Children whose names you know consistently outperform children whose names you don't. It's a tiny intervention with a measurable effect.

**3. The boundaries get tested, calmly.**

In week one, every class tests their new teacher. Not maliciously β€” they're checking what the rules really are. The child who calls out without putting their hand up is checking. The child who walks slowly to their place is checking. The child who pushes a friend is checking.

Experienced teachers respond to every test, calmly, immediately, without escalation. "We put our hand up." (Pause. Wait.) Reset. Move on.

NQTs often miss the tests, then become inconsistent later. The cost is enormous: a class that learned in week one that the teacher doesn't always notice spends the rest of the year testing more. A class that learned in week one that the teacher always notices, calmly, gives up testing by week three.

**4. Building relationships, lightly.**

Every child wants to be seen. Experienced teachers find one specific thing about each child to acknowledge in the first week β€” a sticker, a haircut, a book they're reading, a football team. Not a long conversation, just a 30-second acknowledgement.
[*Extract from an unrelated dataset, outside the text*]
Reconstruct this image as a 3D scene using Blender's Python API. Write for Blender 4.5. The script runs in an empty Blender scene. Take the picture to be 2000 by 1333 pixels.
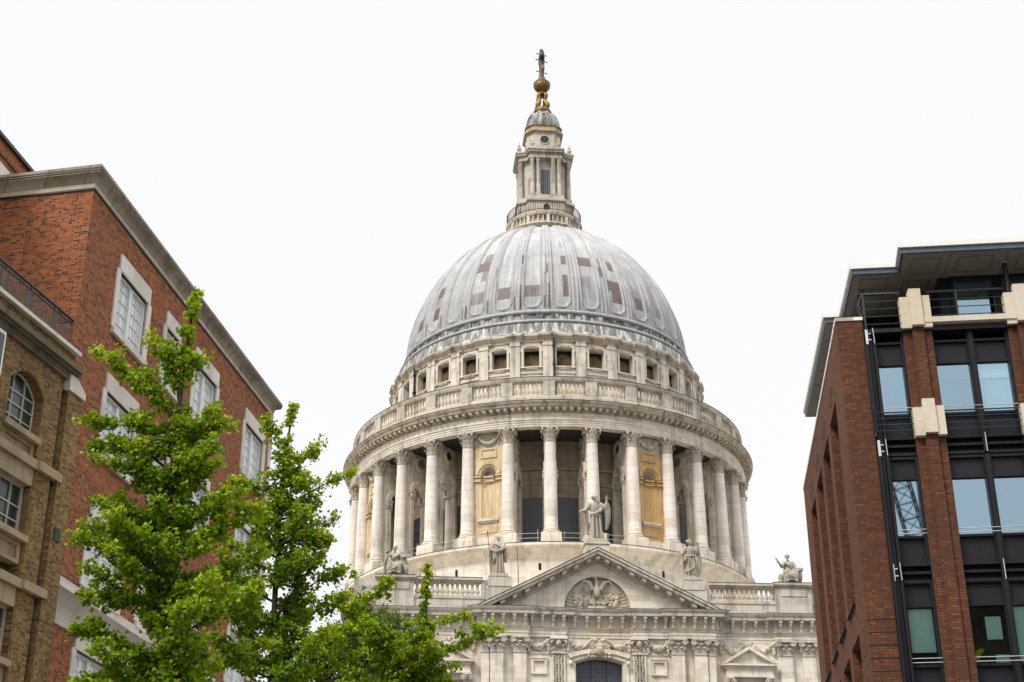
import bpy, bmesh, math, random
import numpy as np
from mathutils import Vector, Matrix
from mathutils.geometry import tessellate_polygon
PI = math.pi
sin, cos, rad = math.sin, math.cos, math.radians
rng = random.Random(7)
S = bpy.context.scene
COL = S.collection

# ------------------------------------------------------------ camera, sky, sun
TH, RO = rad(25.05), rad(-0.23)
F_PX = 2962.0
R0 = Vector((1, 0, 0)); U0 = Vector((0, -sin(TH), cos(TH))); FW = Vector((0, cos(TH), sin(TH)))
RT = R0 * cos(RO) + U0 * sin(RO); UP = -R0 * sin(RO) + U0 * cos(RO)
cam = bpy.data.cameras.new('camera'); camo = bpy.data.objects.new('camera', cam); COL.objects.link(camo)
m = Matrix.Identity(4)
for i in range(3):
    m[i][0] = RT[i]; m[i][1] = UP[i]; m[i][2] = -FW[i]
m[0][3], m[1][3], m[2][3] = 0, 0, 1.65
camo.matrix_world = m
cam.sensor_width = 36; cam.lens = F_PX / 2000 * 36
cam.clip_start = 0.1; cam.clip_end = 3000
S.camera = camo

SUN_EL, SUN_AZ = rad(48), rad(224)          # azimuth from +Y towards +X: behind and left of the viewer
w = bpy.data.worlds.new('World'); S.world = w; w.use_nodes = True
nt = w.node_tree; nt.nodes.clear()
sky = nt.nodes.new('ShaderNodeTexSky'); sky.sky_type = 'NISHITA'; sky.sun_disc = False
sky.sun_elevation = SUN_EL; sky.sun_rotation = SUN_AZ
mx = nt.nodes.new('ShaderNodeMix'); mx.data_type = 'RGBA'; mx.inputs[0].default_value = 0.95
# closed white cloud cover, brightened overhead, out of view, for stronger contrast
tc = nt.nodes.new('ShaderNodeTexCoord'); sx = nt.nodes.new('ShaderNodeSeparateXYZ'); nt.links.new(tc.outputs['Generated'], sx.inputs[0])
mr = nt.nodes.new('ShaderNodeMapRange'); mr.interpolation_type = 'SMOOTHSTEP'; mr.inputs[1].default_value = .60; mr.inputs[2].default_value = 1.0; nt.links.new(sx.outputs[2], mr.inputs[0])
cl = nt.nodes.new('ShaderNodeMix'); cl.data_type = 'RGBA'; nt.links.new(mr.outputs[0], cl.inputs[0])
cl.inputs[6].default_value = (8.6, 8.6, 8.65, 1); cl.inputs[7].default_value = (36, 36, 36.3, 1)
# the skyline of a city dims the lowest degrees of sky
mr2 = nt.nodes.new('ShaderNodeMapRange'); mr2.interpolation_type = 'SMOOTHSTEP'; mr2.inputs[1].default_value = .10; mr2.inputs[2].default_value = .20; nt.links.new(sx.outputs[2], mr2.inputs[0])
cl2 = nt.nodes.new('ShaderNodeMix'); cl2.data_type = 'RGBA'; nt.links.new(mr2.outputs[0], cl2.inputs[0]); cl2.inputs[6].default_value = (6.0, 5.9, 5.8, 1)
nt.links.new(cl.outputs[2], cl2.inputs[7]); nt.links.new(cl2.outputs[2], mx.inputs[7])
bg = nt.nodes.new('ShaderNodeBackground'); bg.inputs[1].default_value = 0.1
ow = nt.nodes.new('ShaderNodeOutputWorld')
nt.links.new(sky.outputs[0], mx.inputs[6]); nt.links.new(mx.outputs[2], bg.inputs[0]); nt.links.new(bg.outputs[0], ow.inputs[0])
sl = bpy.data.lights.new('sun', 'SUN'); sl.energy = 2.7; sl.angle = rad(18); sl.color = (1, 0.95, 0.88)
so = bpy.data.objects.new('sun', sl); COL.objects.link(so)
sd = Vector((sin(SUN_AZ) * cos(SUN_EL), cos(SUN_AZ) * cos(SUN_EL), sin(SUN_EL)))
so.rotation_euler = sd.to_track_quat('Z', 'Y').to_euler()
S.view_settings.view_transform = 'Standard'; S.view_settings.look = 'None'
S.view_settings.exposure = 0.24; S.view_settings.gamma = 1
S.render.engine = 'CYCLES'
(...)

By Friday, every child has had a positive interaction with the teacher. This is the strongest predictor of cooperation in the term ahead.

What new teachers spend week one on instead (and shouldn't)

**Over-elaborate "About me" displays.** Your photo, your hobbies, your favourite colour. Children don't care. They want to know if you're fair, if you're calm, if you smile when they look at you.

**Lessons that are too ambitious.** Week one is not the time for your best maths investigation. It's the time for routines and consolidation. Pitch lessons low; impress yourself by getting brilliant work from achievable tasks.

**Too much speaking from the front.** New teachers often talk for too long because they're nervous. Children stop listening. Less is more. Short, clear instructions; let them get on with it.

**Worrying about Ofsted-friendly displays.** Walls don't matter in week one. Routines do. Get the routines and the walls can come later.

**Marking everything in detail.** You're learning who's who. Light marking is enough. Save the detailed marking for week three when you actually know what each child can do.

The structural priorities

Plan your first week around these structural priorities (in order):

**Day 1**: Routines (entry, register, lining up, asking to leave seats, ending the day). Names. One short low-stakes lesson per subject.

**Day 2**: Reinforce routines. More names. Establish behaviour expectations gently. One slightly more substantial task.

**Day 3**: Continue routines. Identify the children who need extra structure. Notice them positively when they meet expectations.

**Day 4**: Routines should be running smoothly. Now you can start real curriculum content.

**Day 5**: Reset anything that's slipped. End the week with a clear "we're a class now" feeling β€” a circle time, a class photo, a shared moment.

By end of week one, your class should have routines that are mostly automatic, names you mostly know, and a sense that you're calm and consistent. That's it. That's the whole goal.

The mindset that helps

A senior colleague once told a struggling NQT: "You don't have to be a brilliant teacher in week one. You have to be a calm one. The brilliance comes once they're listening."

She was right. Calmness in week one buys you the conditions for everything else. Most weeks of struggle later in the year trace back to a frantic, inconsistent first week. Most strong terms trace back to a steady, methodical one.

Slow week one down. The rest of the year is faster as a result.